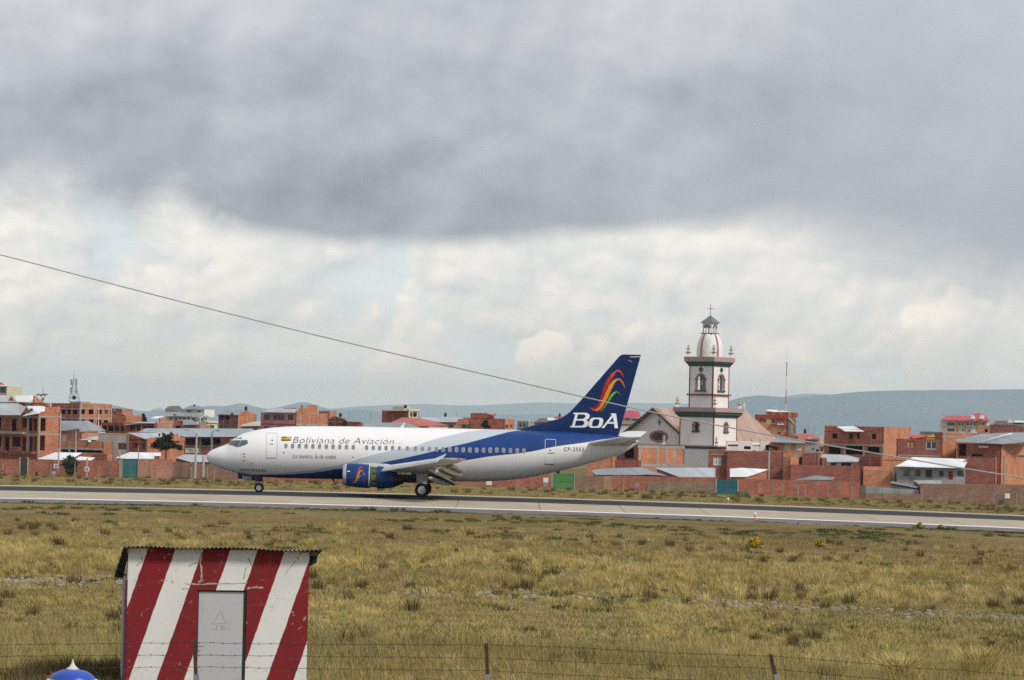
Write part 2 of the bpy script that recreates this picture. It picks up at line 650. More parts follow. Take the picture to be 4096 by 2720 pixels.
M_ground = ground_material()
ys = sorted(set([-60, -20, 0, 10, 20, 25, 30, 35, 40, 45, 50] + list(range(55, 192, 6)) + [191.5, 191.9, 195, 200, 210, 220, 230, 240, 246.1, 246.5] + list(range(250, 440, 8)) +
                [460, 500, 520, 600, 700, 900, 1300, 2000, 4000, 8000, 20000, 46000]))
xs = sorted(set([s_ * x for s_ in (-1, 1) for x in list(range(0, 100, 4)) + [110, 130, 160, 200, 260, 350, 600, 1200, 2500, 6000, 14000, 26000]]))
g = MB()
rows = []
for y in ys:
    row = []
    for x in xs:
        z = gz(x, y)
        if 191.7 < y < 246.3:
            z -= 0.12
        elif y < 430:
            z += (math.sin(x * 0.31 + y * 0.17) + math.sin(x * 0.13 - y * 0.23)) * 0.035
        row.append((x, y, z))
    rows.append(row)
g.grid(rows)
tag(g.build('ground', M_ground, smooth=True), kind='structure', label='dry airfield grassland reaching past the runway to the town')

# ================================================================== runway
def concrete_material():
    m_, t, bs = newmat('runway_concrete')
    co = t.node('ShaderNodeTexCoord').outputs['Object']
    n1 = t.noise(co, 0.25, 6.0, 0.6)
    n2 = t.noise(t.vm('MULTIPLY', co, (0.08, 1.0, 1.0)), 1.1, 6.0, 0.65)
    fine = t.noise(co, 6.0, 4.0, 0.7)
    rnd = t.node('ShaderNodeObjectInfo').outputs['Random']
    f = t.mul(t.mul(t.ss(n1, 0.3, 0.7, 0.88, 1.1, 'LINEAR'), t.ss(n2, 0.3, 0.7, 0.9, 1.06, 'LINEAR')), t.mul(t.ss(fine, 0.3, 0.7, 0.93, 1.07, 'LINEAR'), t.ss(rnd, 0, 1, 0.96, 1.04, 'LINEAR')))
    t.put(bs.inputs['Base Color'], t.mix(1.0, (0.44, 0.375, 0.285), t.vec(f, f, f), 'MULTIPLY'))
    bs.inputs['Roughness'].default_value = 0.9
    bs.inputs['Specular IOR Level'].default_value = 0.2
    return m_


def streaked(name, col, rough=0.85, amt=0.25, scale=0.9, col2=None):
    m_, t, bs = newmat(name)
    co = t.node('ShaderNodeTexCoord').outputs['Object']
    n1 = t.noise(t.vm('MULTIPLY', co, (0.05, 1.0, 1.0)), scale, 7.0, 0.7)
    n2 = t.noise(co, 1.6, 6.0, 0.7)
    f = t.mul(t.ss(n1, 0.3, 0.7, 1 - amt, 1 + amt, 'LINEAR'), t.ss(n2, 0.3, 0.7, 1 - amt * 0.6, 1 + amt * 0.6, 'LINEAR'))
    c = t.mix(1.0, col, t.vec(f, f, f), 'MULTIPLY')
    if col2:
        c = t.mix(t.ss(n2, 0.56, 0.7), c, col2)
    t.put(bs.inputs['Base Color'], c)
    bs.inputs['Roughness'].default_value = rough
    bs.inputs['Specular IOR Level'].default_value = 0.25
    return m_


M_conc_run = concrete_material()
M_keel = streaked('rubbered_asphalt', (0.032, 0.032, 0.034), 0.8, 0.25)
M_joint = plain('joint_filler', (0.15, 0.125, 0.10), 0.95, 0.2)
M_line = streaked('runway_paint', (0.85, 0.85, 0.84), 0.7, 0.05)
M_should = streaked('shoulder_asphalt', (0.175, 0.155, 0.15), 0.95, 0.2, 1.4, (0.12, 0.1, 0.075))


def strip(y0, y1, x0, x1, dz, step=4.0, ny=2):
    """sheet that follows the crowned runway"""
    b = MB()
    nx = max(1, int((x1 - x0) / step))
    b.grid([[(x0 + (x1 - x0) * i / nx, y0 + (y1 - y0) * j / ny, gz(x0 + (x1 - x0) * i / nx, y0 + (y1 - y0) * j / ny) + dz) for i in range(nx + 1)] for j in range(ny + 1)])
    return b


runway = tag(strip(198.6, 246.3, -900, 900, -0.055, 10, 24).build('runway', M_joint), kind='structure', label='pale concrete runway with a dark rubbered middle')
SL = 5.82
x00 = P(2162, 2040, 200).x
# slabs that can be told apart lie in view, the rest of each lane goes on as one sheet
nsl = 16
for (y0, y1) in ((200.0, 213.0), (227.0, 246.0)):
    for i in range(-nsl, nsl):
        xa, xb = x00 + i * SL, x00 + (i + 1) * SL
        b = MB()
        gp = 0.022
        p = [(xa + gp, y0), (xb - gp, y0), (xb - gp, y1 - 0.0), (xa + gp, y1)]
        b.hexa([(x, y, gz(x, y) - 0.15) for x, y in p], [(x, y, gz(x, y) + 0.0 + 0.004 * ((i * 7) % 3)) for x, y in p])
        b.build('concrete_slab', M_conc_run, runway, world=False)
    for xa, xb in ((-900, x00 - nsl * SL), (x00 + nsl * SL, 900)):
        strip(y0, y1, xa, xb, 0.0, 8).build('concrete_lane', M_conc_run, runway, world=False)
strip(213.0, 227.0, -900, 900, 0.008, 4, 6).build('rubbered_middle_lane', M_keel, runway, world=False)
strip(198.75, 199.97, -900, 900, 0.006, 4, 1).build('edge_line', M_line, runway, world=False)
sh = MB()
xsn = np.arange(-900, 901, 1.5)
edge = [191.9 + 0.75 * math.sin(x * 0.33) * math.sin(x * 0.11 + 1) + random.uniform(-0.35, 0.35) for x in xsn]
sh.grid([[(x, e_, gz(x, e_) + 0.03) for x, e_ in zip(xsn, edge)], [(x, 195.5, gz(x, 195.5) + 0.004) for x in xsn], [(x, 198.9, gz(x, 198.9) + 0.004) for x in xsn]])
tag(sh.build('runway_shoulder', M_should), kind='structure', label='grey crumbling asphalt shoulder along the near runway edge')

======

- [Task brief]: Repeat the data in full and exactly. Omit pictures.

- [Written response]:
Write part 2 of the bpy script that recreates this picture. It picks up at line 650. More parts follow. Take the picture to be 4096 by 2720 pixels.
M_ground = ground_material()
ys = sorted(set([-60, -20, 0, 10, 20, 25, 30, 35, 40, 45, 50] + list(range(55, 192, 6)) + [191.5, 191.9, 195, 200, 210, 220, 230, 240, 246.1, 246.5] + list(range(250, 440, 8)) +
                [460, 500, 520, 600, 700, 900, 1300, 2000, 4000, 8000, 20000, 46000]))
xs = sorted(set([s_ * x for s_ in (-1, 1) for x in list(range(0, 100, 4)) + [110, 130, 160, 200, 260, 350, 600, 1200, 2500, 6000, 14000, 26000]]))
g = MB()
rows = []
for y in ys:
    row = []
    for x in xs:
        z = gz(x, y)
        if 191.7 < y < 246.3:
            z -= 0.12
        elif y < 430:
            z += (math.sin(x * 0.31 + y * 0.17) + math.sin(x * 0.13 - y * 0.23)) * 0.035
        row.append((x, y, z))
    rows.append(row)
g.grid(rows)
tag(g.build('ground', M_ground, smooth=True), kind='structure', label='dry airfield grassland reaching past the runway to the town')

# ================================================================== runway
def concrete_material():
    m_, t, bs = newmat('runway_concrete')
    co = t.node('ShaderNodeTexCoord').outputs['Object']
    n1 = t.noise(co, 0.25, 6.0, 0.6)
    n2 = t.noise(t.vm('MULTIPLY', co, (0.08, 1.0, 1.0)), 1.1, 6.0, 0.65)
    fine = t.noise(co, 6.0, 4.0, 0.7)
    rnd = t.node('ShaderNodeObjectInfo').outputs['Random']
    f = t.mul(t.mul(t.ss(n1, 0.3, 0.7, 0.88, 1.1, 'LINEAR'), t.ss(n2, 0.3, 0.7, 0.9, 1.06, 'LINEAR')), t.mul(t.ss(fine, 0.3, 0.7, 0.93, 1.07, 'LINEAR'), t.ss(rnd, 0, 1, 0.96, 1.04, 'LINEAR')))
    t.put(bs.inputs['Base Color'], t.mix(1.0, (0.44, 0.375, 0.285), t.vec(f, f, f), 'MULTIPLY'))
    bs.inputs['Roughness'].default_value = 0.9
    bs.inputs['Specular IOR Level'].default_value = 0.2
    return m_


def streaked(name, col, rough=0.85, amt=0.25, scale=0.9, col2=None):
    m_, t, bs = newmat(name)
    co = t.node('ShaderNodeTexCoord').outputs['Object']
    n1 = t.noise(t.vm('MULTIPLY', co, (0.05, 1.0, 1.0)), scale, 7.0, 0.7)
    n2 = t.noise(co, 1.6, 6.0, 0.7)
    f = t.mul(t.ss(n1, 0.3, 0.7, 1 - amt, 1 + amt, 'LINEAR'), t.ss(n2, 0.3, 0.7, 1 - amt * 0.6, 1 + amt * 0.6, 'LINEAR'))
    c = t.mix(1.0, col, t.vec(f, f, f), 'MULTIPLY')
    if col2:
        c = t.mix(t.ss(n2, 0.56, 0.7), c, col2)
    t.put(bs.inputs['Base Color'], c)
    bs.inputs['Roughness'].default_value = rough
    bs.inputs['Specular IOR Level'].default_value = 0.25
    return m_


M_conc_run = concrete_material()
M_keel = streaked('rubbered_asphalt', (0.032, 0.032, 0.034), 0.8, 0.25)
M_joint = plain('joint_filler', (0.15, 0.125, 0.10), 0.95, 0.2)
M_line = streaked('runway_paint', (0.85, 0.85, 0.84), 0.7, 0.05)
M_should = streaked('shoulder_asphalt', (0.175, 0.155, 0.15), 0.95, 0.2, 1.4, (0.12, 0.1, 0.075))


def strip(y0, y1, x0, x1, dz, step=4.0, ny=2):
    """sheet that follows the crowned runway"""
    b = MB()
    nx = max(1, int((x1 - x0) / step))
    b.grid([[(x0 + (x1 - x0) * i / nx, y0 + (y1 - y0) * j / ny, gz(x0 + (x1 - x0) * i / nx, y0 + (y1 - y0) * j / ny) + dz) for i in range(nx + 1)] for j in range(ny + 1)])
    return b


runway = tag(strip(198.6, 246.3, -900, 900, -0.055, 10, 24).build('runway', M_joint), kind='structure', label='pale concrete runway with a dark rubbered middle')
SL = 5.82
x00 = P(2162, 2040, 200).x
# slabs that can be told apart lie in view, the rest of each lane goes on as one sheet
nsl = 16
for (y0, y1) in ((200.0, 213.0), (227.0, 246.0)):
    for i in range(-nsl, nsl):
        xa, xb = x00 + i * SL, x00 + (i + 1) * SL
        b = MB()
        gp = 0.022
        p = [(xa + gp, y0), (xb - gp, y0), (xb - gp, y1 - 0.0), (xa + gp, y1)]
        b.hexa([(x, y, gz(x, y) - 0.15) for x, y in p], [(x, y, gz(x, y) + 0.0 + 0.004 * ((i * 7) % 3)) for x, y in p])
        b.build('concrete_slab', M_conc_run, runway, world=False)
    for xa, xb in ((-900, x00 - nsl * SL), (x00 + nsl * SL, 900)):
        strip(y0, y1, xa, xb, 0.0, 8).build('concrete_lane', M_conc_run, runway, world=False)
strip(213.0, 227.0, -900, 900, 0.008, 4, 6).build('rubbered_middle_lane', M_keel, runway, world=False)
strip(198.75, 199.97, -900, 900, 0.006, 4, 1).build('edge_line', M_line, runway, world=False)
sh = MB()
xsn = np.arange(-900, 901, 1.5)
edge = [191.9 + 0.75 * math.sin(x * 0.33) * math.sin(x * 0.11 + 1) + random.uniform(-0.35, 0.35) for x in xsn]
sh.grid([[(x, e_, gz(x, e_) + 0.03) for x, e_ in zip(xsn, edge)], [(x, 195.5, gz(x, 195.5) + 0.004) for x in xsn], [(x, 198.9, gz(x, 198.9) + 0.004) for x in xsn]])
tag(sh.build('runway_shoulder', M_should), kind='structure', label='grey crumbling asphalt shoulder along the near runway edge')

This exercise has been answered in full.